Простой вопрос: зачем всё это? Точнее – почему. Во-первых, потому, что интеллектуальный уровень Сталина и вообще советского руководства был слишком низок для того, чтобы просчитать, что выгодно стране, а что нет. Во-вторых, из-за чисто советского отношения к людям как к расходному материалу: пусть перемрут хоть миллионы – новых осудим за «шпионаж в пользу абиссинского негуса» (известны и такие приговоры), и загоним на Колыму. В-третьих: Сталин считал, что «народ нужно чем-нибудь занять» - об этом он говорил в 1049 г. своему румынскому вассалу Георгиу-Дежу, объясняя, зачем нужен канал Дунай-Чёрное море, на строительстве которого он настаивал. И это «что-то» должно поражать воображение – типа Беломорско-Балтийского и Каракумского каналов, Норильска или Колымы. А кому, зачем они нужны – неважно.

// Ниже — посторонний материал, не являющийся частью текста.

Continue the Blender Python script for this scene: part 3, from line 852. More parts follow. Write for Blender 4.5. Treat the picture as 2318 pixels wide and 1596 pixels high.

А вот масштабное хозяйственное освоение Казахстана и Средней Азии, где природных ресурсов не меньше, чем в Арктике, было бы очень даже уместно. Помимо экономической целесообразности, на юге страны была бы создана мощная производственная база, инфраструктура, местное население освоило бы рабочие специальности и психологически сблизилось с русскими. Но благодаря советской политике освоения Севера, богатства Средней Азии и Казахстана теперь осваивают китайские, корейские, японские, европейские и американские компании в независимых государствах, образовавшихся на руинах СССР.
А ведь двигайся советская экономика не на Крайний Север, а на теплый юг, возможно, что Советский Союз, по крайней мере в южной своей части, не распался бы.